Il rovescio della medaglia è che spesso e volentieri i prodotti che ottengono maggiore visibilità, accaparrandosi gli spazi principali sui media e sulle riviste di settore, sono quelli che non lo meriterebbero. Ci sono diversi titoli che hanno provato a ravvivare la serialità di genere in Italia in tempi non sospetti, e altri che invece hanno tentato degli innesti al cinema con generi più popolari, senza riuscire però a convincere il pubblico. Forse perché hanno concesso troppo spazio alla commedia o per incapacità di osare fino in fondo. Da questo punto di vista, Netflix ha fatto scuola: chi ha seguito con speranza la nascita di Luna nera, Zero, Curon e Luna Park è rimasto alla fine enormemente deluso.
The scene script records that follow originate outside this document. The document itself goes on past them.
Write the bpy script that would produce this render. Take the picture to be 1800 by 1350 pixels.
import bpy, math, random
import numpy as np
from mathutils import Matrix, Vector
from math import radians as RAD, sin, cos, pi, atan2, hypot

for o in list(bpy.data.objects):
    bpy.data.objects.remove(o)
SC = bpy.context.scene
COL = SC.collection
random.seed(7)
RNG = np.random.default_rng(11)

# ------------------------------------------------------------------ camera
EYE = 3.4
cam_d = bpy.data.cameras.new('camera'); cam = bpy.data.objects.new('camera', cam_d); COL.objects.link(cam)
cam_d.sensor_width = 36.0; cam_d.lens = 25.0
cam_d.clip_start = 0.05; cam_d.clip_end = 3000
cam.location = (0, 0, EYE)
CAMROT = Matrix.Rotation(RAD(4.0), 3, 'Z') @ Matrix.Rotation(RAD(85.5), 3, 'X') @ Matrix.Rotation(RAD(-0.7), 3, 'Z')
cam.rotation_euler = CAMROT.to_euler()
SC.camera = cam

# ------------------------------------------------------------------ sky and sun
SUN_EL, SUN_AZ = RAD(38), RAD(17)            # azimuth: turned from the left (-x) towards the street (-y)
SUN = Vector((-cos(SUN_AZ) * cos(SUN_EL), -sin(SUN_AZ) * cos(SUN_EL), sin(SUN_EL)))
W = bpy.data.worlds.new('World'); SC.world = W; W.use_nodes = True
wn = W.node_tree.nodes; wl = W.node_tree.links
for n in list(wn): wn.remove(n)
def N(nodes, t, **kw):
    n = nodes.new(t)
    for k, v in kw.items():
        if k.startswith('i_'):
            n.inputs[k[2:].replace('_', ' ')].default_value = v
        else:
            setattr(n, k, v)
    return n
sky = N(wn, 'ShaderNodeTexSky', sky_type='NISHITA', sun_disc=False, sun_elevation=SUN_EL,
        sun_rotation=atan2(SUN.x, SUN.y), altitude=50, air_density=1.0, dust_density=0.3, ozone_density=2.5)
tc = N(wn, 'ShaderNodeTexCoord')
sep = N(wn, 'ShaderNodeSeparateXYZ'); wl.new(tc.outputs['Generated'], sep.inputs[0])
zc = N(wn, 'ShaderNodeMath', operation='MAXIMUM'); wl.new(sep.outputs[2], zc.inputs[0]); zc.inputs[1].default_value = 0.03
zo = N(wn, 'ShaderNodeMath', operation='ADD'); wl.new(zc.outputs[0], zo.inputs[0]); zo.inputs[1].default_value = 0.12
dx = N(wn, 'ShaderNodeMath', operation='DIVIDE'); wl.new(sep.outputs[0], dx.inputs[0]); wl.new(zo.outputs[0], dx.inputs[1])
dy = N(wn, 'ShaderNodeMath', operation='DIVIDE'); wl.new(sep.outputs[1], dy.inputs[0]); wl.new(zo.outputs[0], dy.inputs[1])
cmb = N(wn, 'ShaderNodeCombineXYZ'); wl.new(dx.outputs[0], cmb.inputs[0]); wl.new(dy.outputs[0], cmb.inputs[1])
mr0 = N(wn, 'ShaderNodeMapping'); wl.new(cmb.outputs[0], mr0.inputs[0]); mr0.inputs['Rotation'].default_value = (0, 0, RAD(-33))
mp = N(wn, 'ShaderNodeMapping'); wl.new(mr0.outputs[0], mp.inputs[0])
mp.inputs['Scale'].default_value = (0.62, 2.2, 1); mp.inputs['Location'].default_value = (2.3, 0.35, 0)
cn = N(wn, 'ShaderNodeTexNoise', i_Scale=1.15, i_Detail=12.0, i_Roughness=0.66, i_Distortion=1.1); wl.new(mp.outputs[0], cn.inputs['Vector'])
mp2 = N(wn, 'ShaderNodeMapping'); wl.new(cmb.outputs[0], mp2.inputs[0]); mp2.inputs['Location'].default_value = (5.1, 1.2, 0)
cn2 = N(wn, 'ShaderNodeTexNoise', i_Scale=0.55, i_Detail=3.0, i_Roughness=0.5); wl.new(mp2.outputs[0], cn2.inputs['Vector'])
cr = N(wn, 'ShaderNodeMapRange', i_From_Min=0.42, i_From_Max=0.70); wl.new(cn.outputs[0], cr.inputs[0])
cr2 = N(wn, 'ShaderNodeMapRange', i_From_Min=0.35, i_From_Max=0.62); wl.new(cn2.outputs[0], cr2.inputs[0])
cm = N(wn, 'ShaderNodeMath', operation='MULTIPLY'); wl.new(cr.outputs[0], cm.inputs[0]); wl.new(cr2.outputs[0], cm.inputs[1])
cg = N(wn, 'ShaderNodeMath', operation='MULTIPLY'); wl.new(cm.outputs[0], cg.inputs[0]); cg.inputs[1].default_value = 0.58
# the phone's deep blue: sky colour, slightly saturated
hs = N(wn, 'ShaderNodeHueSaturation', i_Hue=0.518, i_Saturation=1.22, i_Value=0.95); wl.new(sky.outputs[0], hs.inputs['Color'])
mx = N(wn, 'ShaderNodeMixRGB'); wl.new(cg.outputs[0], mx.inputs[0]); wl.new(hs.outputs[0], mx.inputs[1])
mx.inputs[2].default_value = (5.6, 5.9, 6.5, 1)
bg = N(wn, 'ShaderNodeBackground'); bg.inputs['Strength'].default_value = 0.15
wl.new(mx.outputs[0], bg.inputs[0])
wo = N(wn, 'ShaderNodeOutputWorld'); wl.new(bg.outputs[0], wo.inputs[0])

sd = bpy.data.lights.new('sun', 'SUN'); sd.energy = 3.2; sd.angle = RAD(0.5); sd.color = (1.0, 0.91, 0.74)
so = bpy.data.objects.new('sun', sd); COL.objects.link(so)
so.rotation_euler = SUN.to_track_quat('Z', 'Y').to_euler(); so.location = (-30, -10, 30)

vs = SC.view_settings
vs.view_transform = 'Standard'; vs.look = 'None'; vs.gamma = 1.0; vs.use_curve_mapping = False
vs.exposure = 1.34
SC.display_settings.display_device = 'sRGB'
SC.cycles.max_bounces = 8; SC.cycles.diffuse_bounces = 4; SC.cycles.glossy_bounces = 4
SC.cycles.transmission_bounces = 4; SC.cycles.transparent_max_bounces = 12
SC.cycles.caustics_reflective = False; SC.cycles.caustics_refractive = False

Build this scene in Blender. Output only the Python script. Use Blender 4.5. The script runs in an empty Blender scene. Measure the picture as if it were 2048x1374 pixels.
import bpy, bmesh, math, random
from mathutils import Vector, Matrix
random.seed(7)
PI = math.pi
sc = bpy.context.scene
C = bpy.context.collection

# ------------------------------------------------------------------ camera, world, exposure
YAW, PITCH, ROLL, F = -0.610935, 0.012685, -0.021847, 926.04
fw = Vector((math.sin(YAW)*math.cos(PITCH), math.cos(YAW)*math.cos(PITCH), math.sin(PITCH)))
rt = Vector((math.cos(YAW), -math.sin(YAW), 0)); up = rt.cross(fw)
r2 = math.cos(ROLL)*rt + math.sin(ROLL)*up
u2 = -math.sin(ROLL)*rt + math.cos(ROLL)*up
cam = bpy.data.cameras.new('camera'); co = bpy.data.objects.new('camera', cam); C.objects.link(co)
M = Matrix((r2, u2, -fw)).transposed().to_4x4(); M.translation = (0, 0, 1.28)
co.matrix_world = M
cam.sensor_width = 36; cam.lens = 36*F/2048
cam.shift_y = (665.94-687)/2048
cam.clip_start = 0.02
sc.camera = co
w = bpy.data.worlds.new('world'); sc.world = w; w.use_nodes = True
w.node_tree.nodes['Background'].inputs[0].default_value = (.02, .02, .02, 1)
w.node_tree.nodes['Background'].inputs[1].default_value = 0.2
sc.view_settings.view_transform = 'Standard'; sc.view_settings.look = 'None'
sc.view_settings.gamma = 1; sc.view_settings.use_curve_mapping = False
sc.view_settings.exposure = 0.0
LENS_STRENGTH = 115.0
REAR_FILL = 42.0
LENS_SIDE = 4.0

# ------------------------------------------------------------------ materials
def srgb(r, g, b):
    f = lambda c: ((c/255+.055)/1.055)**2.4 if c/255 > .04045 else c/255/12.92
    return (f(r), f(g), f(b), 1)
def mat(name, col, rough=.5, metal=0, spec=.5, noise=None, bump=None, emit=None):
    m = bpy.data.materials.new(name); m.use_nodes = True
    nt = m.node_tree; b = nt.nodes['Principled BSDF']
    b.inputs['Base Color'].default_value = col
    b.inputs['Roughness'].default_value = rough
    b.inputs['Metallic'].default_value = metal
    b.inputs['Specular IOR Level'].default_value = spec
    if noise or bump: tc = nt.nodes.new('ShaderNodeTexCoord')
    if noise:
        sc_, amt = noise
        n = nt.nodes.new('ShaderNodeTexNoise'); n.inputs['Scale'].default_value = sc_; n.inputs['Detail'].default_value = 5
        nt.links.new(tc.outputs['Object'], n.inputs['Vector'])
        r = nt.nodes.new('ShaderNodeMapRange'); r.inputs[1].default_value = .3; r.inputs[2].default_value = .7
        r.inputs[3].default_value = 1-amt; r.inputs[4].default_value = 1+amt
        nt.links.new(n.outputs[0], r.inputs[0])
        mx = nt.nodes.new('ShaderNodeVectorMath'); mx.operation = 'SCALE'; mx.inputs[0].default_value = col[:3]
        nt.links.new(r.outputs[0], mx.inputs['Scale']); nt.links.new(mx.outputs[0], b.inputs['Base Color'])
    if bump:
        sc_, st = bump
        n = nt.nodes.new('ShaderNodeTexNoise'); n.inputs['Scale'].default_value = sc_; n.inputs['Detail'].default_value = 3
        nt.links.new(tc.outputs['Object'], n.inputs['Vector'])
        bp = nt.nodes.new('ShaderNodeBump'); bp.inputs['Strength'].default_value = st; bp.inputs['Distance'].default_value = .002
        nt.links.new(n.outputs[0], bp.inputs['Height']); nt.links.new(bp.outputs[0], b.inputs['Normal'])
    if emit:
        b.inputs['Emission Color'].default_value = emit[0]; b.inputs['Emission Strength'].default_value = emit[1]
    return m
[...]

Eppure, la stessa Netflix si dimostra ben più lungimirante quando si tratta di film: è suo il merito di aver distribuito il già citato La belva, o quello di un gioiellino come A Classic Horror Story. Insomma, una politica diversa per i due settori dell’audiovisivo.
Intanto l’enigma rimane: come mai in Italia il cinema e la tv di genere faticano a trovare un pieno riconoscimento e a raggiungere adeguatamente il loro pubblico? Perché il pubblico c’è, e i dati d’ascolto dei successi d’oltreoceano lo dimostrano. E non ci si venga a dire che si tratta di mancanza di fondi: in Rai ci sono cosiddette fiction che vengono messe su con milioni. E comunque, con le buone idee si possono fare anche grandi cose senza vuotare per forza i portafogli. Che sia allora questo, il problema, la mancanza d’idee? O piuttosto è mancanza di coraggio da parte dei nostri produttori? Comunque sia, noi aspettiamo ancora la prima grande serie horror tutta italiana.